On and of the streets

Local visual journalist to present ground-level perspective on homelessness and poverty

Bill Mash (foreground) originally interviewed Adam Kurtz-DuBord, a former homeless youth, for his ongoing visual journalism project on homelessness. They’ve since become good friends.

Bill Mash (foreground) originally interviewed Adam Kurtz-DuBord, a former homeless youth, for his ongoing visual journalism project on homelessness. They’ve since become good friends.

PHOTO BY HOWARD HARDEE

Attend the festival:
The People’s Palooza, which includes free food, will take place in the City Plaza from 10 a.m. to 1 p.m. on Martin Luther King Jr. Day (Monday, Jan. 19).

The Poor People’s Film Festival will be held from 6:30 to 8:30 p.m. the same day at 100th Monkey Community Café (642 W. Fifth St.). Tickets are $10.

A sneak preview of the festival will be shown at the Housing Authority of Butte County (2039 Forest Ave.) on Friday (Jan. 16) from 3 to 5 p.m.

Back in September, Chico Police reported a strange occurrence: 44-year-old Rebecca Ware had been arrested after allegedly attempting to “forcibly take a child” from a woman on Broadway Street, then trying to take another child from a stroller near the corner of Third and Flume streets. In that case, a police press release noted, the mother “was assisted by an alert citizen, who physically took Ware to the ground.”

That citizen was then-homeless youth Adam Kurtz-DuBord. He wasn’t the only person to see the attempted kidnapping in progress, but he was the only one to react.

“No one else was doing anything,” Kurtz-DuBord recalled during a recent interview. “Dude, that’s a big deal—somebody is screaming ‘Help!’ What do you do? You go help them.”

The incident is an example of why Bill Mash, a local visual journalist who chronicles poverty and homelessness throughout the North State, is fascinated with Kurtz-DuBord.

The skinny 23-year-old with mad-scientist hair has been through a lot since hopping on a freight train and escaping a troubled home life in North Dakota a few years ago. Throughout his travels, he’s been turned away by homeless shelters—because older people were higher priority, he was told—ignored by passersby and hassled by police, mostly for sleeping outside. Even so, Kurtz-DuBord “exudes love,” Mash said. “He’s a beautiful human being.”

In his search for tangible solutions to long-term homelessness, lately Mash has focused on young people like Kurtz-DuBord, attempting to jump-start discussions of an overnight shelter for homeless youth in Chico.

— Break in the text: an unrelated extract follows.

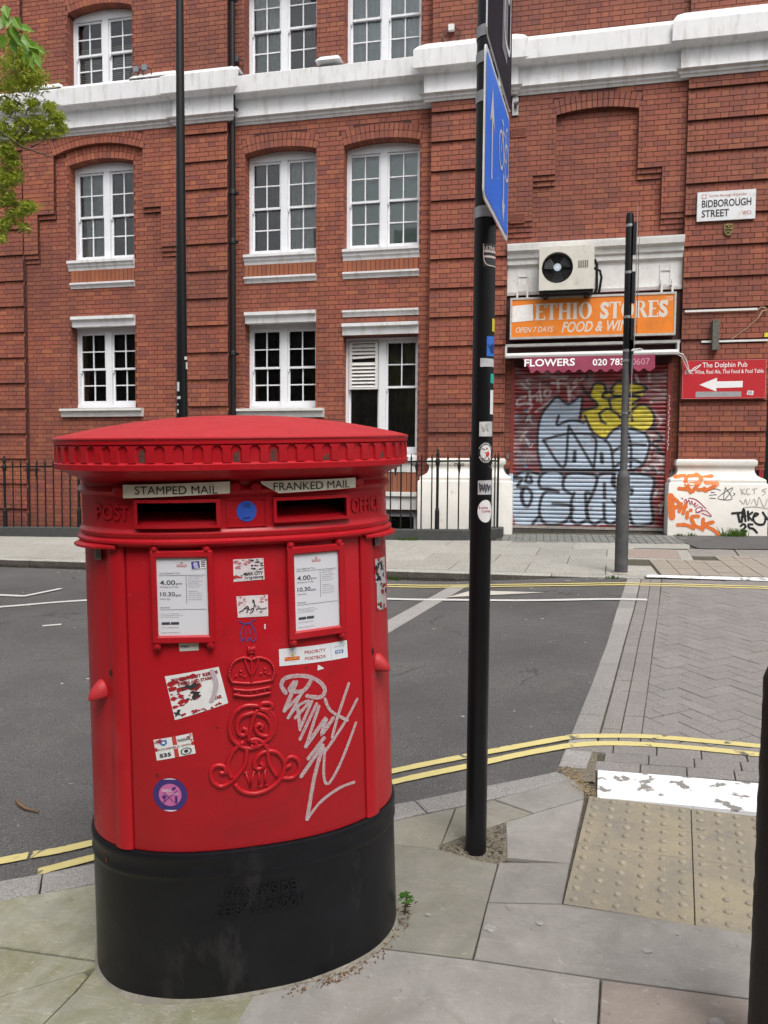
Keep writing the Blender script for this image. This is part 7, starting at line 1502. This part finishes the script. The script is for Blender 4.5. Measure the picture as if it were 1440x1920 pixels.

“You want to end homelessness in 20 years? Stop youth homelessness,” he said. “Get these kids whatever help they need—now. They’re malleable; they haven’t been dragged through the trenches for years.”

To that end, Mash is hosting the Poor People’s Film Festival at 100th Monkey Community Café on Martin Luther King Jr. Day (Monday, Jan. 19). Half the proceeds will benefit the 6th Street Center for Youth, while the rest will go toward Mash’s outreach efforts and Kurtz-DuBord’s goal of building a tiny house.

The festival will show 42 of Mash’s vignettes featuring more than 100 interviews on civil rights, unemployment, food insecurity and shelter “that paint the picture that is homelessness in Northern California and the communities’ reaction to it,” he said.

Mash knows of what he speaks. At 16 years old, he ran away from an abusive home in the Boston area and lived on the streets. He “went homeless” again in 2012, more by choice, after a 25-year career as a program manager with Hewlett-Packard in the Bay Area.

He was homeless in a car from April to July of that year. Then he set out on foot, starting with a three-week stint on the streets of Sacramento. From there he walked to Marysville and Yuba City, then to Oroville, and finally arrived in Chico in February 2013. He used an iPod to record more than 150 interviews with the homeless people he met along the way. Now, after a couple of years living in Chico and continuing the project, he’s completed more than 380 video interviews.

That includes six or seven videos focusing on Kurtz-DuBord. “For every video I make, the primary audience is the person I’m doing the story about,” Mash continued. “Adam’s story was the most poignant, because it started to lift him up. People got involved in his life and it showed him he had purpose, that he could do this.”

Indeed, since being featured in Mash’s videos, Kurtz-DuBord was informally adopted by a family, and he’s currently working at The Lantern, the new Vietnamese restaurant adjacent to 100th Monkey Café. He’s saving up the $2,000 he needs for a tiny house—a 4-by-8-foot trailer complete with a bed, outdoor kitchen and a roof-rack for his bicycle—which he plans on parking at designated campsites and in his friends’ backyards. And on Jan. 26 he’ll attend his first classes at Butte Community College, where he’ll study welding and peace and global studies.

Kurtz-DuBord says Mash’s video projects are “a voice for people who don’t have a voice. He gives us the time of day and treats us equally, looks at us like we’re no different than he is. That’s what I love about him the most.”